Antonio Vergara: Nacido en Valencia, lleva más de tres décadas ejerciendo la labor de periodista gastronómico, con una mirada a lo Far West. El cine y el jazz son también su telón de fondo. Sus inicios fueron en la Cartelera Turia, en 1972 y desde entonces no ha dejado de colaborar en distintas publicaciones, como La Cartelera. Publica los sábados una sección gastronómica semanal ('Menús variados') en el diario 'Las Provincias' de Valencia y los domingos una columna de opinión ('¡Salve y usted lo pase bien!) en este mismo diario". Su primer libro fue Comer en el País Valencia. Le siguieron la Guía Seat Panda, Comer en Carretera, De tapas por Valencia, La España dulce y Protagonistas de Nuestra gastronomía, editado por Editorial Prensa Valenciana S.A. Es director del Anuario de la Cocina de la Comunitat Valenciana. Detenta el Premio del Festival Cinegourland (Cine y Gastronomía),concedido por su dilatada dedicación a la gastronomía y a la crítica cinematográfica.
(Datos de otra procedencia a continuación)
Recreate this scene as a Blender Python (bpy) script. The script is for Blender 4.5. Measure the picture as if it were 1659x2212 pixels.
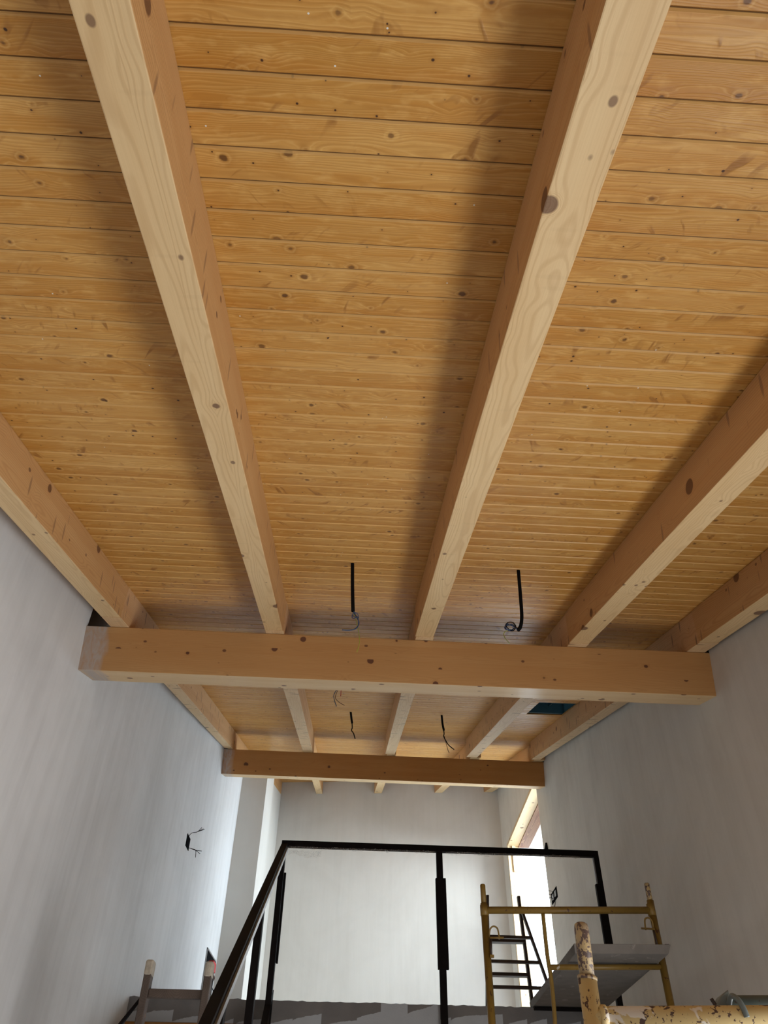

Hace unas semanas me hospedé en un hotel de Madrid cercano a la calle Serrano. Luego de ducharme bajé al restaurante. Mientras estudiaba la carta, observé que los camareros iban vestidos con el uniforme clásico de los cocineros. Sólo les faltaba el gorro. Pensé ingenuamente que había una huelga de camareros y que su trabajo tenía que desempeñarlo el personal de la cocina.
Cuando vino el maître a tomar la comanda, le dije: “Oiga, perdone, ¿están en huelga los camareros?”. “¿Por qué lo dice?”, me replicó. “Porque –continué- ustedes van vestidos como si fuesen cocineros”. Sonrió levemente y me confesó: “No lo somos y tampoco hay huelga. Es que el uniforme es de un famoso estudio de “design”. “¿De qué diseño?”, le repliqué”. Y el maître contestó en voz baja: “Sí algo muy parecido al traje que llevaba Charlot cuando interpretaba a un cocinero”.
Como les cuento. Verídico. Entonces, volví a reflexionar acerca de cómo el puñetero “design”, una ideología de la banalidad y un inmenso negocio que envuelve la nada interior poniéndole un lacito, se ha enseñoreado también de la hostelería. Hasta hay cocineros que se disfrazan con pantalones de payasos o de Arlequín de Cuatro Caminos.
Ya pertenece al pasado el “design” Mao que tanto furor causó a finales de los años 90 del siglo XX. Se acercaba un camarero a la mesa, con la carta en la mano, y daba la impresión de que iba a leernos, en voz alta, el “Informe sobre una investigación del movimiento campesino en Junán”, de Mao Ze Dong.
Pero, siendo esta grotesca moda una necedad , como todas las modas- y el “design” uno de los signos más evidentes de la decadencia de esta insustancial sociedad-, lo peor, a mi modo de ver, es que ha desterrado, del comedor sobre todo, aquellas blancas chaquetillas blancas, o el clásico modelo Montecarlo, del mismo color y con solapas.
No es sólo una cuestión de estética o de una poética tradición hostelera y cultural, si se quiere melancólica. No. Es, también, un asunto que atañe a la higiene, o más concretamente a la sensación de limpieza externa.
Efectivamente, pues el color blanco es un chivato perfecto. Cualquier mancha, manchita y no digamos ya lamparón, es transmitida visualmente al comensal. Esto obliga a una limpieza absoluta. La pregunta es: ¿cuántos lamparones caben, sin ser vistos, en los uniformes negros “design”? Como decían nuestras mamás y nuestras abuelas, “es que el negro es un color muy sufrido”.